Brief: Return the entries below in their exact form, leaving the pictures out.

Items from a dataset
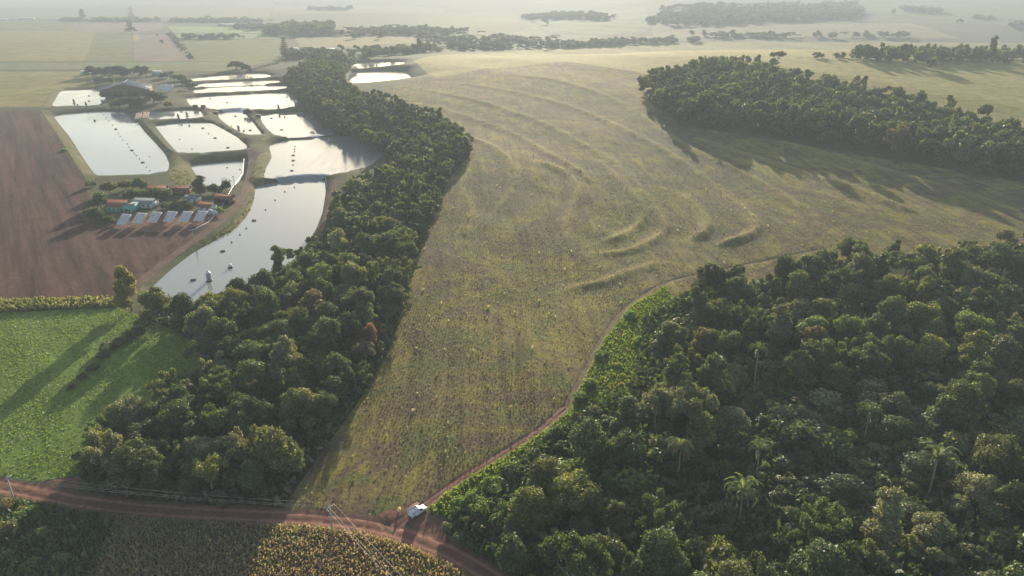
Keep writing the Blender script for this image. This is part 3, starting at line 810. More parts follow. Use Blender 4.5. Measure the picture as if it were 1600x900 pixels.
def place_tree(name, key, x, y, h, rad, colr, label, cat='tree', group=None, rz=None):
    cr, tr, H, R = NEAR[key]
    o = empty(name, (x, y, float(hf([(x, y)])[0]) - .15), r.uniform(0, 6.28) if rz is None else rz, label=label, category=cat)
    if group: o['group'] = group
    o.scale = (rad / R * r.uniform(.88, 1.12), rad / R * r.uniform(.88, 1.12), h / H)
    o.rotation_euler = (r.normal(0, .05), r.normal(0, .05), o.rotation_euler[2])
    c = link('crown', cr, o); c.color = (*[q_ * 1.3 for q_ in colr], 1); link('trunk', tr, o)
    return o
r = np.random.default_rng(12)
NK = {'round': 7, 'spread': 4, 'vine': 3, 'tall': 2, 'bush': 3, 'feather': 3}
SHAPE = {'round': 'round-crowned', 'spread': 'spreading', 'vine': 'vine-draped', 'tall': 'narrow', 'feather': 'feathery', 'bush': 'bushy'}
def where(wood, q):
    x, y = q
    if wood == 'left':
        if y > 690: return 'at the road end of the stream wood' if x > 290 else 'where wood meets pasture and road'
        if y > 560: return 'along the pasture edge of the stream wood' if x < 330 else 'amid the near stream wood' if x < 460 else 'on the wood edge by the weedy field'
        if y > 470: return 'above the pasture in the stream wood' if x < 380 else 'amid the middle stream wood' if x < 520 else 'by the weedy field mid stream wood'
        return 'beside the lower pond in the stream wood'
    if y > 800: return 'by the road bend in the right wood' if x < 960 else 'near the bottom edge below the palms' if x < 1280 else 'in the bottom right corner of the wood'
    if y > 660: return 'on the track side of the right wood' if x < 960 else 'among the palms in the right wood' if x < 1280 else 'in the lower right wood'
    if y > 540: return 'beside the tall grass in the right wood' if x < 1120 else 'in the middle of the right wood' if x < 1380 else 'at the right edge of the right wood'
    return 'by the grass gap of right wood' if x < 1200 else 'on the far edge of the right wood' if x < 1420 else 'in the far corner of right wood'
ORD = ['first', 'second', 'third', 'fourth', 'fifth', 'sixth', 'seventh', 'eighth', 'ninth', 'tenth', 'eleventh', 'twelfth', 'thirteenth', 'fourteenth', 'fifteenth']
rows = []
for s, q in SINGLE:
    size = 'low' if s[2] < 7.5 else 'tall' if s[2] > 11.5 else 'medium'
    rows.append([f"{size} {PAL[s[5]][0]} {SHAPE[s[4]]} tree {where(s[6], q)}", s, q])
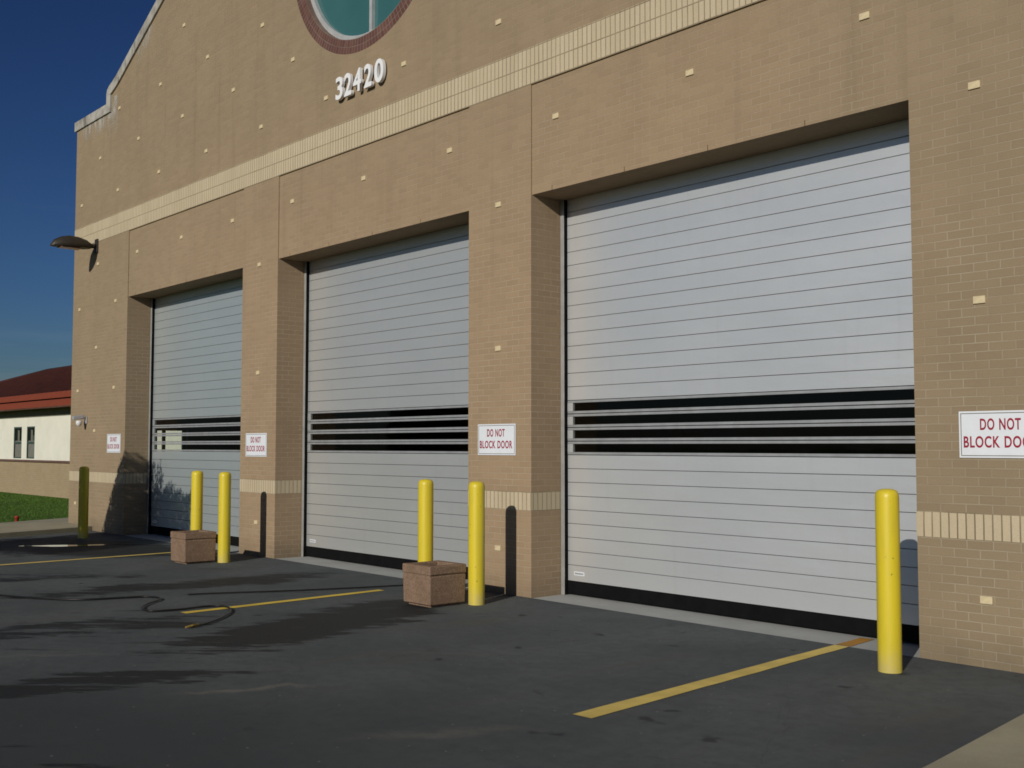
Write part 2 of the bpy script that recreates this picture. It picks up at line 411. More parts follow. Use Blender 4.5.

Result for this exercise:
Keep writing the Blender script for this image. This is part 3, starting at line 810. More parts follow. Use Blender 4.5. Measure the picture as if it were 1600x900 pixels.
def place_tree(name, key, x, y, h, rad, colr, label, cat='tree', group=None, rz=None):
    cr, tr, H, R = NEAR[key]
    o = empty(name, (x, y, float(hf([(x, y)])[0]) - .15), r.uniform(0, 6.28) if rz is None else rz, label=label, category=cat)
    if group: o['group'] = group
    o.scale = (rad / R * r.uniform(.88, 1.12), rad / R * r.uniform(.88, 1.12), h / H)
    o.rotation_euler = (r.normal(0, .05), r.normal(0, .05), o.rotation_euler[2])
    c = link('crown', cr, o); c.color = (*[q_ * 1.3 for q_ in colr], 1); link('trunk', tr, o)
    return o
r = np.random.default_rng(12)
NK = {'round': 7, 'spread': 4, 'vine': 3, 'tall': 2, 'bush': 3, 'feather': 3}
SHAPE = {'round': 'round-crowned', 'spread': 'spreading', 'vine': 'vine-draped', 'tall': 'narrow', 'feather': 'feathery', 'bush': 'bushy'}
def where(wood, q):
    x, y = q
    if wood == 'left':
        if y > 690: return 'at the road end of the stream wood' if x > 290 else 'where wood meets pasture and road'
        if y > 560: return 'along the pasture edge of the stream wood' if x < 330 else 'amid the near stream wood' if x < 460 else 'on the wood edge by the weedy field'
        if y > 470: return 'above the pasture in the stream wood' if x < 380 else 'amid the middle stream wood' if x < 520 else 'by the weedy field mid stream wood'
        return 'beside the lower pond in the stream wood'
    if y > 800: return 'by the road bend in the right wood' if x < 960 else 'near the bottom edge below the palms' if x < 1280 else 'in the bottom right corner of the wood'
    if y > 660: return 'on the track side of the right wood' if x < 960 else 'among the palms in the right wood' if x < 1280 else 'in the lower right wood'
    if y > 540: return 'beside the tall grass in the right wood' if x < 1120 else 'in the middle of the right wood' if x < 1380 else 'at the right edge of the right wood'
    return 'by the grass gap of right wood' if x < 1200 else 'on the far edge of the right wood' if x < 1420 else 'in the far corner of right wood'
ORD = ['first', 'second', 'third', 'fourth', 'fifth', 'sixth', 'seventh', 'eighth', 'ninth', 'tenth', 'eleventh', 'twelfth', 'thirteenth', 'fourteenth', 'fifteenth']
rows = []
for s, q in SINGLE:
    size = 'low' if s[2] < 7.5 else 'tall' if s[2] > 11.5 else 'medium'
    rows.append([f"{size} {PAL[s[5]][0]} {SHAPE[s[4]]} tree {where(s[6], q)}", s, q])
Write part 2 of the bpy script that recreates this picture. It picks up at line 411. More parts follow. Use Blender 4.5.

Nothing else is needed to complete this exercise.